## Given entries

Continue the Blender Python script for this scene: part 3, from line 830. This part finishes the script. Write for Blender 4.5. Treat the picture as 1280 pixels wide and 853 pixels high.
==
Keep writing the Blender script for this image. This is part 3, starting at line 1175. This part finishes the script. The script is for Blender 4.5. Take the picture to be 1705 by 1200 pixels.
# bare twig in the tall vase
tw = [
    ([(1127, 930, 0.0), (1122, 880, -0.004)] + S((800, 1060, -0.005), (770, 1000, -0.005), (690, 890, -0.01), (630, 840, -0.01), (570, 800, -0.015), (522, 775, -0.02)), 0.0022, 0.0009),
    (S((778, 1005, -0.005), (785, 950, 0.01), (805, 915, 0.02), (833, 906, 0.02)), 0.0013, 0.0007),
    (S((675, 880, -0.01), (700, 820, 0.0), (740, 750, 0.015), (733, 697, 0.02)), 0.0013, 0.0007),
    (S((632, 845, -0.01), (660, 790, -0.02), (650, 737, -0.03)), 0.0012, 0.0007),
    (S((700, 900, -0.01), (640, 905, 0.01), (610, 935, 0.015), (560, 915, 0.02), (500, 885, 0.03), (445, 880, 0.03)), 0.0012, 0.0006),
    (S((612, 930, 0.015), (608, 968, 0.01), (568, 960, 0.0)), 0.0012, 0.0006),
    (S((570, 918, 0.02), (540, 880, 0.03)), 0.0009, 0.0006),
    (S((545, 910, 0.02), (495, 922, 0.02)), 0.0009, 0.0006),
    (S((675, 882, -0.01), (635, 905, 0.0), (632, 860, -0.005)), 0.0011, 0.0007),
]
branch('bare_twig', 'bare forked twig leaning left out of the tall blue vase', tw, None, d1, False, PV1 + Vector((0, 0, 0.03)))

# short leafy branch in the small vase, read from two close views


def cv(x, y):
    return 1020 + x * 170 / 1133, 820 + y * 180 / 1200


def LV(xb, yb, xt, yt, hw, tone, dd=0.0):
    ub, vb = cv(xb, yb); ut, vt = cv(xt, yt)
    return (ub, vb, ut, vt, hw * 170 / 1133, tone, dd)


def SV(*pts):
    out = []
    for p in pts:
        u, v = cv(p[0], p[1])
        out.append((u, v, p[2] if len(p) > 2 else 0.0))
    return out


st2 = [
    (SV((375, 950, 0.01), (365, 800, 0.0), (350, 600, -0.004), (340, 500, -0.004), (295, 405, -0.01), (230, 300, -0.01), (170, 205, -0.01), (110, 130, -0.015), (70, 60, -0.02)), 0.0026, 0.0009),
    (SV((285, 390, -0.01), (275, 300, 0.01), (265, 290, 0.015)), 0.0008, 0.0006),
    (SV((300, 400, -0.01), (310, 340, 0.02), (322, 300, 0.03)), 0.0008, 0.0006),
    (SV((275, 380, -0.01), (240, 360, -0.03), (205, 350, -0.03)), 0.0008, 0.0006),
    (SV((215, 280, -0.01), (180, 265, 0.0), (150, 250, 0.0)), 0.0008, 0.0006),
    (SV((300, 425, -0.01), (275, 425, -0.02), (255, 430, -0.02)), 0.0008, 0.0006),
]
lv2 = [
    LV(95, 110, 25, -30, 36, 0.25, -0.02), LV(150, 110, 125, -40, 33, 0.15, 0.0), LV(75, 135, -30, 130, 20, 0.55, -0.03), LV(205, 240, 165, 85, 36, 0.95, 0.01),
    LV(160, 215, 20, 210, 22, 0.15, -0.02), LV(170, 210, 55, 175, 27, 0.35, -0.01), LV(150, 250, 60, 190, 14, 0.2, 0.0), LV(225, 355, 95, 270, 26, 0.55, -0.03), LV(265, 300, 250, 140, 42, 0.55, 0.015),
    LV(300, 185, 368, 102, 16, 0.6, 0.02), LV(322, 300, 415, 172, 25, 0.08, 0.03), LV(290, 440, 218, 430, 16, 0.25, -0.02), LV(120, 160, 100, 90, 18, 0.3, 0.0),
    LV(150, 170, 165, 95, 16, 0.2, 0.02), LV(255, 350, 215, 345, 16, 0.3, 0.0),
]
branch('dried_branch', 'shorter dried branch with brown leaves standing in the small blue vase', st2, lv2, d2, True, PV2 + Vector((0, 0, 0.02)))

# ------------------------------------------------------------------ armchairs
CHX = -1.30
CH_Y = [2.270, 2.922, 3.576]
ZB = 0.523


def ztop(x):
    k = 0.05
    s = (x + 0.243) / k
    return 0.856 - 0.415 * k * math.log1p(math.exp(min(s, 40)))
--
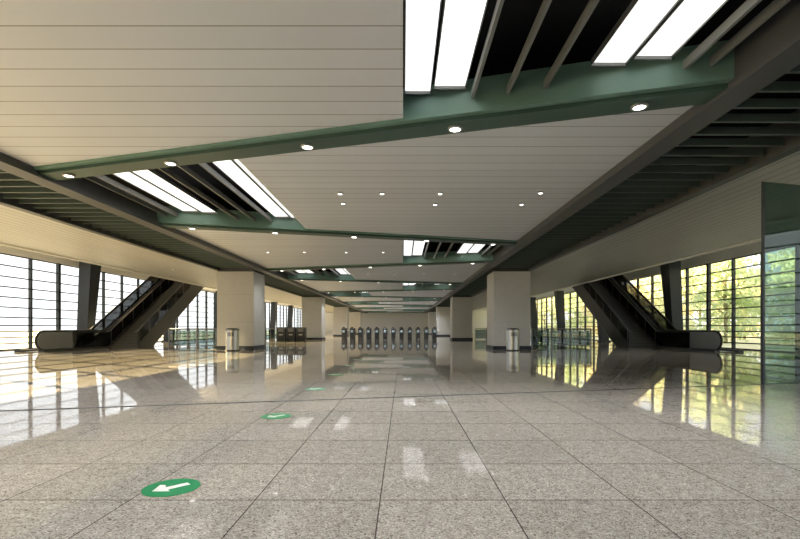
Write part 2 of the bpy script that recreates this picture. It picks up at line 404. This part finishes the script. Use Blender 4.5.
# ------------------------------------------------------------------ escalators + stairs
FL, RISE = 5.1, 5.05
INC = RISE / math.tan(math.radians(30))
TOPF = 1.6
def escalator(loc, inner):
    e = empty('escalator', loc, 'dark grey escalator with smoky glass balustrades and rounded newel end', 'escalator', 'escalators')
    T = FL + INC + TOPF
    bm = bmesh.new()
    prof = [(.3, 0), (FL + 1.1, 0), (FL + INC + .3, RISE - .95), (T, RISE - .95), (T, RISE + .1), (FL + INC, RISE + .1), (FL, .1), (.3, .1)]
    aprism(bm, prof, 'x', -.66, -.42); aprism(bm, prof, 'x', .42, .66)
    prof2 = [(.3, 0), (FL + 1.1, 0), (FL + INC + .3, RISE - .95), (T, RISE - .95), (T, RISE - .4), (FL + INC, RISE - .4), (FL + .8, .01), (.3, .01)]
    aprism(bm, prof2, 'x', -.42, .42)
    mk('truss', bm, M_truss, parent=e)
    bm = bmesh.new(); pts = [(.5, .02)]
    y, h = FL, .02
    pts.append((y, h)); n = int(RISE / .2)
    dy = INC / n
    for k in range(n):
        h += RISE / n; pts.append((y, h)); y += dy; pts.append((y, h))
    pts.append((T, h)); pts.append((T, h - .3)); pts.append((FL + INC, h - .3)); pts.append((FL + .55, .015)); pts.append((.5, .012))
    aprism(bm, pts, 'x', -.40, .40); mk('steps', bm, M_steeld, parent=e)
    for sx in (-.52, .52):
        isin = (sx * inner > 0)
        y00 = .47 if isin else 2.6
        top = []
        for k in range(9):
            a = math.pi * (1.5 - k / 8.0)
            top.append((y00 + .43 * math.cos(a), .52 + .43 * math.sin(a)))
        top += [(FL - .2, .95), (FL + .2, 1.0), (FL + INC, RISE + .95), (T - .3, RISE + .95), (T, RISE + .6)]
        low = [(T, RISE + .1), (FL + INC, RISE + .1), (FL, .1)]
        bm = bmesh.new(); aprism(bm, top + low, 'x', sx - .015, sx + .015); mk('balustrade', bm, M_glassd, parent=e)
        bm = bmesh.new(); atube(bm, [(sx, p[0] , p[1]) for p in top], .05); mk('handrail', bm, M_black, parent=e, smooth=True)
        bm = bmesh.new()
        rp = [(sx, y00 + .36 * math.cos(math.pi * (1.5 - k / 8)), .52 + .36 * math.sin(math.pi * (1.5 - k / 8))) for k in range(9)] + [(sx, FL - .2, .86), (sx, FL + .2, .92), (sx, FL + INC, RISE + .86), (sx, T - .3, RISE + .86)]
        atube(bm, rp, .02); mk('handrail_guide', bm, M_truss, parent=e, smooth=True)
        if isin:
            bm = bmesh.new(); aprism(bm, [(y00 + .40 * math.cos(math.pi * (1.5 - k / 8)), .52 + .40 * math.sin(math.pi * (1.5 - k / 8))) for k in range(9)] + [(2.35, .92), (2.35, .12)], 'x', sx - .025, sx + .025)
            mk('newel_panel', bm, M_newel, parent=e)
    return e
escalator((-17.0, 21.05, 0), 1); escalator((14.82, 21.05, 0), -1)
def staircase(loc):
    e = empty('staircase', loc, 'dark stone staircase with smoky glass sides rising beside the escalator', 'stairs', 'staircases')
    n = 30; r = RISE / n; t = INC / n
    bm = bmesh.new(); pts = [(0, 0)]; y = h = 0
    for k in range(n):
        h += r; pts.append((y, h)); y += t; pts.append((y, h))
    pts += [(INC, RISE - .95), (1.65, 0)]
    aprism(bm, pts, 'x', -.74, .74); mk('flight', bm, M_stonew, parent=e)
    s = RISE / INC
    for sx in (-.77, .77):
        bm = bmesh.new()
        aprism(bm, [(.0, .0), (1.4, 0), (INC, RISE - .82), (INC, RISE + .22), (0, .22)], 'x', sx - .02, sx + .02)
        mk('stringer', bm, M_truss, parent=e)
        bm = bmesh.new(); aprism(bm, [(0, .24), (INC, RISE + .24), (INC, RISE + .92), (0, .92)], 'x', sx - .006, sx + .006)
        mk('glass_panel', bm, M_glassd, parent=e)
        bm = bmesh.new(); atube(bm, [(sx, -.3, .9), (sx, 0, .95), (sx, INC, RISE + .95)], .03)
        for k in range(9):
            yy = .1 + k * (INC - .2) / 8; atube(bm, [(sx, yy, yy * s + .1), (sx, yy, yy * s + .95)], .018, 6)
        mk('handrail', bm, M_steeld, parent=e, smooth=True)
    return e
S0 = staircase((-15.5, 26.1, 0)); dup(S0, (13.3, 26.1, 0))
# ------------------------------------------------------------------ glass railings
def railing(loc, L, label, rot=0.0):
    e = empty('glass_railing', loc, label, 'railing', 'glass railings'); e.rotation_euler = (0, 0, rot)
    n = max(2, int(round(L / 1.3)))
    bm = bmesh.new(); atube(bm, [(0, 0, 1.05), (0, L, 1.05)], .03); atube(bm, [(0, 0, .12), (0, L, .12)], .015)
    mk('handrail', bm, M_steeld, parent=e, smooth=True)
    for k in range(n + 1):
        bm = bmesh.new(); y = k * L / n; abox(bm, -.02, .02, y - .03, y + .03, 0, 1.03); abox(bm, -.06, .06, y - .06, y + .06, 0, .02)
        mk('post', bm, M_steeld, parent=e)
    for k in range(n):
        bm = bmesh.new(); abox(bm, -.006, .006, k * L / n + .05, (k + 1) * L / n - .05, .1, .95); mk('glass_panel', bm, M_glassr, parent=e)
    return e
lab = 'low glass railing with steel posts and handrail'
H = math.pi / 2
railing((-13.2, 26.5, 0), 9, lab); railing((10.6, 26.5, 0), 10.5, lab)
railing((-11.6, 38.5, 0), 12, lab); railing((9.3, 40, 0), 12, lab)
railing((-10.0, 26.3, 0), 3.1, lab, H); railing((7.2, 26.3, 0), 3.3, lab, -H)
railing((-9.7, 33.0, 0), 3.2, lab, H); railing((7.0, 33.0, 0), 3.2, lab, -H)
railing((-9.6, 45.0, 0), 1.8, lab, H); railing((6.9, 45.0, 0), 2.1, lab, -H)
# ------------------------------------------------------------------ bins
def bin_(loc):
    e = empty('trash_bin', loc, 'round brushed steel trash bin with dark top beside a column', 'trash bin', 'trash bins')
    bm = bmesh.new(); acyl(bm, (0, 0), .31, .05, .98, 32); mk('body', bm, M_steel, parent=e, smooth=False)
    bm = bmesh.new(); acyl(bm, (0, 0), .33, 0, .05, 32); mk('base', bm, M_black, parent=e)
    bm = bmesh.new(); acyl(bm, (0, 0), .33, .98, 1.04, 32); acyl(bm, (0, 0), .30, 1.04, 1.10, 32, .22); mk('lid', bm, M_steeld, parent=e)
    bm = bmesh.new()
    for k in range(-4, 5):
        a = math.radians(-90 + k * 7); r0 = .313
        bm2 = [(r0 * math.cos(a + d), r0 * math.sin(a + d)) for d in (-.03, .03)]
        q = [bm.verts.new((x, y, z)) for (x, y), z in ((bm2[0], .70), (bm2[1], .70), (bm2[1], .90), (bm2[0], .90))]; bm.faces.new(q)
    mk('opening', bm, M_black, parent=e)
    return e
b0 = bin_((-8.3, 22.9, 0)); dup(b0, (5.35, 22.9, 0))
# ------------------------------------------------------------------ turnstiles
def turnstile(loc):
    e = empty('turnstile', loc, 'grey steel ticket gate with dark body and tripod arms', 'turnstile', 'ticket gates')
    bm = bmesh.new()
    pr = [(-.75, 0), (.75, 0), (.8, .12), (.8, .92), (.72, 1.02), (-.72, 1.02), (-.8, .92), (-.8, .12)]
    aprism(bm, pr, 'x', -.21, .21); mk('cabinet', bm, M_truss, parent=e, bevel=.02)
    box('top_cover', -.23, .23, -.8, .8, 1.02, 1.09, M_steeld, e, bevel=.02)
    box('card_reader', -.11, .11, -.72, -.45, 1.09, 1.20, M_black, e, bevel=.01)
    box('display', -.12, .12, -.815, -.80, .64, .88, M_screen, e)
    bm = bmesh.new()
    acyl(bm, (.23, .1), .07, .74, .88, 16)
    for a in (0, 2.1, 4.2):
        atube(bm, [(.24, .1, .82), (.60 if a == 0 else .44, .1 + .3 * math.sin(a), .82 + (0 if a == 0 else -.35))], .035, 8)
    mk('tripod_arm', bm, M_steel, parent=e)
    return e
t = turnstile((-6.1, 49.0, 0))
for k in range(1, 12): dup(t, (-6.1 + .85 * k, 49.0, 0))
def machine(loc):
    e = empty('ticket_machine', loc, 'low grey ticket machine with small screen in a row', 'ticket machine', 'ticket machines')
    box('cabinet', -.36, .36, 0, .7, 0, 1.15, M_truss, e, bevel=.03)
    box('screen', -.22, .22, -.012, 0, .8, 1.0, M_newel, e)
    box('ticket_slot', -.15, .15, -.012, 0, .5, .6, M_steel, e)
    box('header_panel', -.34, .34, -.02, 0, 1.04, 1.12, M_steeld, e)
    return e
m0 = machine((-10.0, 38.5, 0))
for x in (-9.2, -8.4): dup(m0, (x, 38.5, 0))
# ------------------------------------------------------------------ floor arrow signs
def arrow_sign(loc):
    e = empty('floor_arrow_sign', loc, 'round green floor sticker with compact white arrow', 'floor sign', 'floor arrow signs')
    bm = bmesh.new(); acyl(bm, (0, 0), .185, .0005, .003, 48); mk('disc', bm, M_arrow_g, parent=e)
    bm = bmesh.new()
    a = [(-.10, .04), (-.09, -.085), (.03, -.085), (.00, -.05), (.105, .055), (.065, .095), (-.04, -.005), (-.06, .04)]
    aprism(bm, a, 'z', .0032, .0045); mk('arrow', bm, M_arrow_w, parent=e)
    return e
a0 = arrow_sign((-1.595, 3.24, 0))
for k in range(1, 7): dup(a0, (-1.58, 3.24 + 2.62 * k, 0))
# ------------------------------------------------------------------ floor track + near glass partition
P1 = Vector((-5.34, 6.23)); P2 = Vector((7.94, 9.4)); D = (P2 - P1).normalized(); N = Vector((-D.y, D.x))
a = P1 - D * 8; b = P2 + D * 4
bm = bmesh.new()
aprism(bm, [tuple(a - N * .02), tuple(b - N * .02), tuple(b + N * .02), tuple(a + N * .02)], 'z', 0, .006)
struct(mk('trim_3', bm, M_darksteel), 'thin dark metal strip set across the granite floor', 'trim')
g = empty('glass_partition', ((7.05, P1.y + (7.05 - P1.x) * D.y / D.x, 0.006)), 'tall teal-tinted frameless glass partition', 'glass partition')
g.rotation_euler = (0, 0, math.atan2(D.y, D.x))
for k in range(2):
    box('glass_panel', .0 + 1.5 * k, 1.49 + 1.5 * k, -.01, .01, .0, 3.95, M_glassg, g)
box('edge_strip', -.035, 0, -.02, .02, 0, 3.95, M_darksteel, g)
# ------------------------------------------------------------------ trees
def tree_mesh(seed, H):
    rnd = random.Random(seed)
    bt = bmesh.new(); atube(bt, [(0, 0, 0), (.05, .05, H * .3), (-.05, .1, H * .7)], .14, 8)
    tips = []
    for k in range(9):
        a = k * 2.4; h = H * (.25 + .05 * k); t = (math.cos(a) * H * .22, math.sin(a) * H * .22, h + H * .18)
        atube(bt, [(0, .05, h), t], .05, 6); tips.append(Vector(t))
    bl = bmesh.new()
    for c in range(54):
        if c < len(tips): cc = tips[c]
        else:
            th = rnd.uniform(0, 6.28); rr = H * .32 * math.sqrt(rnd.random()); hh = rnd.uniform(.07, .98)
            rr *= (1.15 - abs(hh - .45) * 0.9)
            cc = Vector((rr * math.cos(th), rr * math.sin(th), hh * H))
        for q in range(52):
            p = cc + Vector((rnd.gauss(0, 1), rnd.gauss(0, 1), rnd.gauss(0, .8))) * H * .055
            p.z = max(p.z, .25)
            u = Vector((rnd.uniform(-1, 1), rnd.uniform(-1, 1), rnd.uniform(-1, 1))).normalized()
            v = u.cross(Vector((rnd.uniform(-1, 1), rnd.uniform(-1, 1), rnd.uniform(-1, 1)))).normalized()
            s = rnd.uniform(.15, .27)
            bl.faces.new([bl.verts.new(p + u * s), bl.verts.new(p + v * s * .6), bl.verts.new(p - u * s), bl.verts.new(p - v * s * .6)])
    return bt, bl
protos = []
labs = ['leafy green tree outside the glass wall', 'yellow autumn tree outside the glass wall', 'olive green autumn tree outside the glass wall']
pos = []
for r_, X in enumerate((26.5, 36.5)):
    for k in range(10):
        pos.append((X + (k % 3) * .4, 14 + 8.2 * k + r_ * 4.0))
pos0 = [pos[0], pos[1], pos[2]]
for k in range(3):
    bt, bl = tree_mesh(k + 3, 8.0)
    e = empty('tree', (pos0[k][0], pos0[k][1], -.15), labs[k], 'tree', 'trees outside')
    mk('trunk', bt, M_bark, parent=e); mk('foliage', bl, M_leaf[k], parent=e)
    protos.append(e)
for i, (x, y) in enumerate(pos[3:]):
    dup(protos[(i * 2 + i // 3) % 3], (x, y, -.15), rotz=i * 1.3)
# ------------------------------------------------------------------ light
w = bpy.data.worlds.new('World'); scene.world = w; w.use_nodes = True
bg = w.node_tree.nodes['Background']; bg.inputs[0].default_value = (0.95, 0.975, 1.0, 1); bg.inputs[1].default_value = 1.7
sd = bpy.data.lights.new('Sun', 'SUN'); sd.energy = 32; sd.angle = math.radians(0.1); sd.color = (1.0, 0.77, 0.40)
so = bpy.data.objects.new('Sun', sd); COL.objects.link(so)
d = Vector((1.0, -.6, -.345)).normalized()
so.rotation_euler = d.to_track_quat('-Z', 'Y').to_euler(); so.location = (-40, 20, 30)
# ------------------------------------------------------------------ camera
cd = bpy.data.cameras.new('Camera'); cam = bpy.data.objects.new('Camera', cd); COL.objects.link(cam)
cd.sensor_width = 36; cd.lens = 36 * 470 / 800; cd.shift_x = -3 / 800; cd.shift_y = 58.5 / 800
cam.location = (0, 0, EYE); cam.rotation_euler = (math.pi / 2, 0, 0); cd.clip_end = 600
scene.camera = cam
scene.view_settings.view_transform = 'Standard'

## Instructions for the task
Copy the lines from the entries above in which the word "finishes" appears.

## Output
Continue the Blender Python script for this scene: part 3, from line 830. This part finishes the script. Write for Blender 4.5. Treat the picture as 1280 pixels wide and 853 pixels high.
Keep writing the Blender script for this image. This is part 3, starting at line 1175. This part finishes the script. The script is for Blender 4.5. Take the picture to be 1705 by 1200 pixels.
Write part 2 of the bpy script that recreates this picture. It picks up at line 404. This part finishes the script. Use Blender 4.5.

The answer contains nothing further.